DATASET EXCERPT
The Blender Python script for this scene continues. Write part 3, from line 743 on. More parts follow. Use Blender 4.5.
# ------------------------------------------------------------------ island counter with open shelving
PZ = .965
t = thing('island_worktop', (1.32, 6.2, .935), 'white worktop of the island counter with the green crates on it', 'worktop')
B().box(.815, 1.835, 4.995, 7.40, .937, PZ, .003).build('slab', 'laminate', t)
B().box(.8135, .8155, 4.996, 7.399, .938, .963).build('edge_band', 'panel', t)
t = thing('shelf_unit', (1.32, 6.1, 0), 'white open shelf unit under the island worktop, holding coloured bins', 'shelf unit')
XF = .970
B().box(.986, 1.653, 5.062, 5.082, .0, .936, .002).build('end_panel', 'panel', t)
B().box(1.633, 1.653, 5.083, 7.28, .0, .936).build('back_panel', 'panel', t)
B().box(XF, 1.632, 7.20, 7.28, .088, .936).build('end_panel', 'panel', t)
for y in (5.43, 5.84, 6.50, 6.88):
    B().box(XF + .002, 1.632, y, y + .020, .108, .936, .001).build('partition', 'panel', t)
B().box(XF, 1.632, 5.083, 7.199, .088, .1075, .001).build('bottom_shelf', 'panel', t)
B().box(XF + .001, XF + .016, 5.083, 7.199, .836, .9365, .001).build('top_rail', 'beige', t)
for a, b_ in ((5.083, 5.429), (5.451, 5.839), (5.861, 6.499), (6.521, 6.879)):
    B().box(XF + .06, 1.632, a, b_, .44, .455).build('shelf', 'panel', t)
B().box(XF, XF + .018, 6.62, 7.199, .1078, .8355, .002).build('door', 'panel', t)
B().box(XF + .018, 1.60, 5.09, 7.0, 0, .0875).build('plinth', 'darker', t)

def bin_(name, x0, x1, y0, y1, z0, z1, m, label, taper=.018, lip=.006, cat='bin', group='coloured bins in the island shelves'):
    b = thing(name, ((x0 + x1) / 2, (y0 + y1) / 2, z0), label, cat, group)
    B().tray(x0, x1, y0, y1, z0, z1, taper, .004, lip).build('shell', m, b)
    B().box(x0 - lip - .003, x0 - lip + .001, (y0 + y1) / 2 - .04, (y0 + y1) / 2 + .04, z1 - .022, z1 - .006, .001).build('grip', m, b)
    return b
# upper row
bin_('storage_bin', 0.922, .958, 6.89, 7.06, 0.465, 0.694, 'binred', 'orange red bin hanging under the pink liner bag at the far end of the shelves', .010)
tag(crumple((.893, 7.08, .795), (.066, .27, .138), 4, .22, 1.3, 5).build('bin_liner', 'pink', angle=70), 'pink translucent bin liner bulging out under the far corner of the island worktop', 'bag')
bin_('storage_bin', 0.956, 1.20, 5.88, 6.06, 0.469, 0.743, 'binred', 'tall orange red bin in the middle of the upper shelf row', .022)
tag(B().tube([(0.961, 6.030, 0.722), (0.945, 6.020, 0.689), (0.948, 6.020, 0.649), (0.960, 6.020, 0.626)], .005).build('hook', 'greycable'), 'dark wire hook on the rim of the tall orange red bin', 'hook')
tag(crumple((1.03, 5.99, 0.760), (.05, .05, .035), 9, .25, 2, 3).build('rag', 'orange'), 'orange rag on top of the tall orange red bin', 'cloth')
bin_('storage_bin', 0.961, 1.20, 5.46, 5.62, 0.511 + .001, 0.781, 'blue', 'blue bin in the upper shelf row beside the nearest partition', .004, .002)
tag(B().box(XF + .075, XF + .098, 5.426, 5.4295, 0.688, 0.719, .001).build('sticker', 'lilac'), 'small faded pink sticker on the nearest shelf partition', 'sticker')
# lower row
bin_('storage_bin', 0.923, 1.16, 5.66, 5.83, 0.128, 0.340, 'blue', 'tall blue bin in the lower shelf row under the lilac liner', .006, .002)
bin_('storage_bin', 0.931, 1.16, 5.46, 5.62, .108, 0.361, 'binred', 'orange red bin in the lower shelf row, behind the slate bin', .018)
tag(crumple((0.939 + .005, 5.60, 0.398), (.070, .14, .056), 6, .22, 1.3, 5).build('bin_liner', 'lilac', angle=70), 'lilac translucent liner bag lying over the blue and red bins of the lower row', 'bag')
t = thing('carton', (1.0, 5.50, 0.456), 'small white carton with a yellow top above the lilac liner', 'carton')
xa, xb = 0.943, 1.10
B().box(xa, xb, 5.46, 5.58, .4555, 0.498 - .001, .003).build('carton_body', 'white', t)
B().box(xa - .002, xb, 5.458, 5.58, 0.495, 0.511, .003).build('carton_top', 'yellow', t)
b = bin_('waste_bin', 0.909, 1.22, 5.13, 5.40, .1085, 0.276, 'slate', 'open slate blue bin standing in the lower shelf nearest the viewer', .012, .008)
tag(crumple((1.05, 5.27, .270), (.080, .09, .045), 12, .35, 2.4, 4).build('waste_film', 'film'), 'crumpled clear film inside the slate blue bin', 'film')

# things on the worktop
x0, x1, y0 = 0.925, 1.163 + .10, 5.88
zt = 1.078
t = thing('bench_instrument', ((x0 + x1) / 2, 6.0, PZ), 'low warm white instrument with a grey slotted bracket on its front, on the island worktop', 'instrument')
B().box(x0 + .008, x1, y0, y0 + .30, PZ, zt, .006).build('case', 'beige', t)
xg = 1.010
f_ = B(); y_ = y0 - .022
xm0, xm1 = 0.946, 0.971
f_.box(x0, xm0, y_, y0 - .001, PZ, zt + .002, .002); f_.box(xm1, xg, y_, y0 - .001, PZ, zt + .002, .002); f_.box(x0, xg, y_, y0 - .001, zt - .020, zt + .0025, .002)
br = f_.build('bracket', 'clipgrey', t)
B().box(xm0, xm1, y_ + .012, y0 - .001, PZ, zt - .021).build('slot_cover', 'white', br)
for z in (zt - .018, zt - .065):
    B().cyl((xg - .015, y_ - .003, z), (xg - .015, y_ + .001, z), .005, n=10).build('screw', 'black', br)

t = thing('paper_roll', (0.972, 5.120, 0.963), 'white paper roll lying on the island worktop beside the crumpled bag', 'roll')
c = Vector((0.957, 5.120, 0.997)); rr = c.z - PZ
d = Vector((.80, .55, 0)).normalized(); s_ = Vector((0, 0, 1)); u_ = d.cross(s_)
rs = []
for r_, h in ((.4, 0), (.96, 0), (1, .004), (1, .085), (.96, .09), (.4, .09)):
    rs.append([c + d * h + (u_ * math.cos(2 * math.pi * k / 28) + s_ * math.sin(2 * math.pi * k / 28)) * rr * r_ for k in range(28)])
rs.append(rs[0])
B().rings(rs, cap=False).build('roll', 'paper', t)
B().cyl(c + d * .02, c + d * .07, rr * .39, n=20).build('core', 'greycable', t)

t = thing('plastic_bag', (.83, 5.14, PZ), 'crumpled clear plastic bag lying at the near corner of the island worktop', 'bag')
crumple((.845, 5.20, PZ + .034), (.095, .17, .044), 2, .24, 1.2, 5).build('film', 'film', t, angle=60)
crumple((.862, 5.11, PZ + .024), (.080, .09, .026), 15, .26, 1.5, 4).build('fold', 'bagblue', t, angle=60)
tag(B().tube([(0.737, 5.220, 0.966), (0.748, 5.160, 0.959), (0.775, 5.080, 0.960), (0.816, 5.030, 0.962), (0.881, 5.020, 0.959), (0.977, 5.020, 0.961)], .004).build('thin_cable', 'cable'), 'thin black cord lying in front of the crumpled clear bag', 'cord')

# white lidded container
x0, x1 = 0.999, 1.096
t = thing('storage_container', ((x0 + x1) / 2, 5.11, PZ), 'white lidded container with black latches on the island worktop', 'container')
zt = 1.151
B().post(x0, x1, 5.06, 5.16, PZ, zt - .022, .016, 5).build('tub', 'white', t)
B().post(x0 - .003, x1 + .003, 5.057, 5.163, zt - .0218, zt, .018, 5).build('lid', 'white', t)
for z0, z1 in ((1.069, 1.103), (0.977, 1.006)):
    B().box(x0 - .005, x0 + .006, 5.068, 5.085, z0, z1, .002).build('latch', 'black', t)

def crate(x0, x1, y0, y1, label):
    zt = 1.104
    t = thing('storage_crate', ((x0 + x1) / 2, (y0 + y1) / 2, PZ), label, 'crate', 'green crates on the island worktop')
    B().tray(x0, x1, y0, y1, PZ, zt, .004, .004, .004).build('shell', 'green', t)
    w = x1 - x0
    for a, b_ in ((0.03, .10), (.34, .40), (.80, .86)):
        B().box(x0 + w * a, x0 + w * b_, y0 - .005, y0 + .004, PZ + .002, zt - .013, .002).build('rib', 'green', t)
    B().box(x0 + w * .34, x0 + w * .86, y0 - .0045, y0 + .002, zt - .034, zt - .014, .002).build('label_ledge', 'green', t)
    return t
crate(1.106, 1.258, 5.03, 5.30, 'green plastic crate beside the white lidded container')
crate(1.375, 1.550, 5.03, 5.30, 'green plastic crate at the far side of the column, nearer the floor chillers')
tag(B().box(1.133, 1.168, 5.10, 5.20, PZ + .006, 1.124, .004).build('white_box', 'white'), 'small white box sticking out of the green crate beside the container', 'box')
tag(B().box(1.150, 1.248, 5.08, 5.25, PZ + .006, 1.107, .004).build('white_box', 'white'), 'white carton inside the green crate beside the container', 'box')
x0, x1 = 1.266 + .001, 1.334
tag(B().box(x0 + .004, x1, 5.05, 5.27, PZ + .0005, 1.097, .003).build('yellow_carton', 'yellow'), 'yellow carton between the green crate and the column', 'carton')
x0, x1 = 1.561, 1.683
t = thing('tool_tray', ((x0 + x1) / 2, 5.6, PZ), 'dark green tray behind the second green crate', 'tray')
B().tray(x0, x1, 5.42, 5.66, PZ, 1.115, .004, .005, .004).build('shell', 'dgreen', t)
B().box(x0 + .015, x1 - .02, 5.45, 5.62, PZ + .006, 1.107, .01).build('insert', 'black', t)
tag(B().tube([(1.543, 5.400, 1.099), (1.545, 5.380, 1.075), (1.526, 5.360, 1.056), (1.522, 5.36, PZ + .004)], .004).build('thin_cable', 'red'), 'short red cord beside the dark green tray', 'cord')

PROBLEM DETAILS
Print the material above verbatim, first line through the line containing "0, .0875).build('plinth', 'darker', t)", both included.

CORRECT OUTPUT
The Blender Python script for this scene continues. Write part 3, from line 743 on. More parts follow. Use Blender 4.5.
# ------------------------------------------------------------------ island counter with open shelving
PZ = .965
t = thing('island_worktop', (1.32, 6.2, .935), 'white worktop of the island counter with the green crates on it', 'worktop')
B().box(.815, 1.835, 4.995, 7.40, .937, PZ, .003).build('slab', 'laminate', t)
B().box(.8135, .8155, 4.996, 7.399, .938, .963).build('edge_band', 'panel', t)
t = thing('shelf_unit', (1.32, 6.1, 0), 'white open shelf unit under the island worktop, holding coloured bins', 'shelf unit')
XF = .970
B().box(.986, 1.653, 5.062, 5.082, .0, .936, .002).build('end_panel', 'panel', t)
B().box(1.633, 1.653, 5.083, 7.28, .0, .936).build('back_panel', 'panel', t)
B().box(XF, 1.632, 7.20, 7.28, .088, .936).build('end_panel', 'panel', t)
for y in (5.43, 5.84, 6.50, 6.88):
    B().box(XF + .002, 1.632, y, y + .020, .108, .936, .001).build('partition', 'panel', t)
B().box(XF, 1.632, 5.083, 7.199, .088, .1075, .001).build('bottom_shelf', 'panel', t)
B().box(XF + .001, XF + .016, 5.083, 7.199, .836, .9365, .001).build('top_rail', 'beige', t)
for a, b_ in ((5.083, 5.429), (5.451, 5.839), (5.861, 6.499), (6.521, 6.879)):
    B().box(XF + .06, 1.632, a, b_, .44, .455).build('shelf', 'panel', t)
B().box(XF, XF + .018, 6.62, 7.199, .1078, .8355, .002).build('door', 'panel', t)
B().box(XF + .018, 1.60, 5.09, 7.0, 0, .0875).build('plinth', 'darker', t)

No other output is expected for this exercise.